Material

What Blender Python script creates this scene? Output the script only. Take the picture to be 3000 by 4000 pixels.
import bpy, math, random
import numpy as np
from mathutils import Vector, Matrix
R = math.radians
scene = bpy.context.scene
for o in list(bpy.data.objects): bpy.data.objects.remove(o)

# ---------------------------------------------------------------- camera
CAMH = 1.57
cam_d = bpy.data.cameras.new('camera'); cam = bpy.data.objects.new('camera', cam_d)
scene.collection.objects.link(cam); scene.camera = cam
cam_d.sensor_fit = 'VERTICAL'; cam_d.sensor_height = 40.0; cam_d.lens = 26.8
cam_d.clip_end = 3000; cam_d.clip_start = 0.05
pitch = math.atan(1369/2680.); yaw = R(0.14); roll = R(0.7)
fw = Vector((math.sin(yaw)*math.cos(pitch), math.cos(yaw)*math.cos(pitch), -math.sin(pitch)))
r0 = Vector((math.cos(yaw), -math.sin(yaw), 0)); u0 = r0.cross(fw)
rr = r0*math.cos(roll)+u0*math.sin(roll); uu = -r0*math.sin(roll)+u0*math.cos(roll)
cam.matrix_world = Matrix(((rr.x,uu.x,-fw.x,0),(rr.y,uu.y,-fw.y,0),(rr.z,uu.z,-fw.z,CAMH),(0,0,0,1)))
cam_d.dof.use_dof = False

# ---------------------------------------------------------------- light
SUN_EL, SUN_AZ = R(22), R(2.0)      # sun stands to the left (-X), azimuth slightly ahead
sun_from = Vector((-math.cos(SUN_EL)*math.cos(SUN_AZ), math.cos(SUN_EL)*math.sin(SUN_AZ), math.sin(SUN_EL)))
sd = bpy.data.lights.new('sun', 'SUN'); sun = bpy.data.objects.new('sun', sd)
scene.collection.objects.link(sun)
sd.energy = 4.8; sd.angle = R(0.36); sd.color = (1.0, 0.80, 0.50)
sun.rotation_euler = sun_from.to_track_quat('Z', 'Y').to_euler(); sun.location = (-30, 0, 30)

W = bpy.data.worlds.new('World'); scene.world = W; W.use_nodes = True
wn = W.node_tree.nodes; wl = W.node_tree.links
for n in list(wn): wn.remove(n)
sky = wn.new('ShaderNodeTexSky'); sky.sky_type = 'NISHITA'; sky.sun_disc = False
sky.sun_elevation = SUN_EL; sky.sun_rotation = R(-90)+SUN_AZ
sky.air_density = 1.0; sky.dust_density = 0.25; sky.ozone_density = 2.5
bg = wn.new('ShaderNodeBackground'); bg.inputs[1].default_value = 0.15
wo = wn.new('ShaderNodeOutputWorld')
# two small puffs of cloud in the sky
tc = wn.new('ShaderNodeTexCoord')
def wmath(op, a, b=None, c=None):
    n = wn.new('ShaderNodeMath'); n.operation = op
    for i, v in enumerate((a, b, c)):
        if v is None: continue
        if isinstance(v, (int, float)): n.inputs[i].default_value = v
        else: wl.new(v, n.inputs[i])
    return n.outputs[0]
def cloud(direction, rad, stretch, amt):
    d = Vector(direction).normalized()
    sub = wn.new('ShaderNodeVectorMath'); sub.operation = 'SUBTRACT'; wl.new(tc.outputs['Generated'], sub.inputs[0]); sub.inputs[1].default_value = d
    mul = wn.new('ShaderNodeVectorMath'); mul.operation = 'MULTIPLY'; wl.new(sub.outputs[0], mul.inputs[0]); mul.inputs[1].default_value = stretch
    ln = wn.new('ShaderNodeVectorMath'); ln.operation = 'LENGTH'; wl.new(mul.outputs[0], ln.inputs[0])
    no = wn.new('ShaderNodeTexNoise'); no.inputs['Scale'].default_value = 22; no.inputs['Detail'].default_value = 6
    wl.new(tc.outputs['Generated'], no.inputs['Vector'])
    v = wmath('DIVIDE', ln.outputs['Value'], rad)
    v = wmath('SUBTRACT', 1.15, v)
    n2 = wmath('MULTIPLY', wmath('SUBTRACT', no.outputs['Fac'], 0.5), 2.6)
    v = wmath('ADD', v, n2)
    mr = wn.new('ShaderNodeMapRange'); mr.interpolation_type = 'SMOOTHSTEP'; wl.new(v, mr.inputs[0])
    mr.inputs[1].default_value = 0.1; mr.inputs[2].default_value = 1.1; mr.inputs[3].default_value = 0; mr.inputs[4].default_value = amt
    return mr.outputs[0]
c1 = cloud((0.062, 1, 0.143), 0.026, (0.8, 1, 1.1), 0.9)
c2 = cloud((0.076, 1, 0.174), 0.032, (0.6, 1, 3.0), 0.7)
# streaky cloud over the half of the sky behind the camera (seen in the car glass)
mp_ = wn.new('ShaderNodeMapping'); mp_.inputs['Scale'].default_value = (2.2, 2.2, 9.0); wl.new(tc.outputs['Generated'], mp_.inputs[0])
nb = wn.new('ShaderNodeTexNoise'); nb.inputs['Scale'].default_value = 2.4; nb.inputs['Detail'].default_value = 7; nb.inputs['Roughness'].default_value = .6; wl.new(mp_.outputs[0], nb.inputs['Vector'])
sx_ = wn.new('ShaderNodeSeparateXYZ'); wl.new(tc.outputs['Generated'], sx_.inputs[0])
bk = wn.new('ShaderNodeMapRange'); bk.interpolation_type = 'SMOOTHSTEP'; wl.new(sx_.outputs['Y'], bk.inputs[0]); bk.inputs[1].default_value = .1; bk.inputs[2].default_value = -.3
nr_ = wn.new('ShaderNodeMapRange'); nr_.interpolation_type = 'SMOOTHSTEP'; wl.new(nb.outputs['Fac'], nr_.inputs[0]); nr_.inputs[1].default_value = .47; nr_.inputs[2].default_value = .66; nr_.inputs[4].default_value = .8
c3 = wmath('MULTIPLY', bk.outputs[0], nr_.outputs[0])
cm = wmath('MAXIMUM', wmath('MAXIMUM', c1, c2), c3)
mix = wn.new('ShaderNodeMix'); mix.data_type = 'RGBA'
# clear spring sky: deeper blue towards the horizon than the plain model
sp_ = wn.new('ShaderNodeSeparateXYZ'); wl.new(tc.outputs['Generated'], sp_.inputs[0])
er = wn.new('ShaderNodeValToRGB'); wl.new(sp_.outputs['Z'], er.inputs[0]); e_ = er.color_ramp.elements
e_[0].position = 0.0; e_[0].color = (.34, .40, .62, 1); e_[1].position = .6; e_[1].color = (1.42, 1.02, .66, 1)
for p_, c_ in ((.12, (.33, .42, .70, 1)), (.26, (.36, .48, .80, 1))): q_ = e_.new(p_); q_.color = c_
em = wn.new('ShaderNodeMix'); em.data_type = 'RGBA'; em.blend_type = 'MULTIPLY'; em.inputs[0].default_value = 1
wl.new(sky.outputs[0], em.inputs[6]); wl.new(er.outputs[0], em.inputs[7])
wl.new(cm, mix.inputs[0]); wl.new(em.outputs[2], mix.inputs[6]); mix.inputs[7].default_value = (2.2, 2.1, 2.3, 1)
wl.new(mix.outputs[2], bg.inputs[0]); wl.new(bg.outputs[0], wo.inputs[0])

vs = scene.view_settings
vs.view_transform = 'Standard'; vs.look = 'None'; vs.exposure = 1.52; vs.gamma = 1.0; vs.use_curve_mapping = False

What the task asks
Take the lines above from the first through the one containing "for o in list(bpy.data.objects): bpy.data.objects.remove(o)" and reproduce them exactly; include nothing else.

Task response
What Blender Python script creates this scene? Output the script only. Take the picture to be 3000 by 4000 pixels.
import bpy, math, random
import numpy as np
from mathutils import Vector, Matrix
R = math.radians
scene = bpy.context.scene
for o in list(bpy.data.objects): bpy.data.objects.remove(o)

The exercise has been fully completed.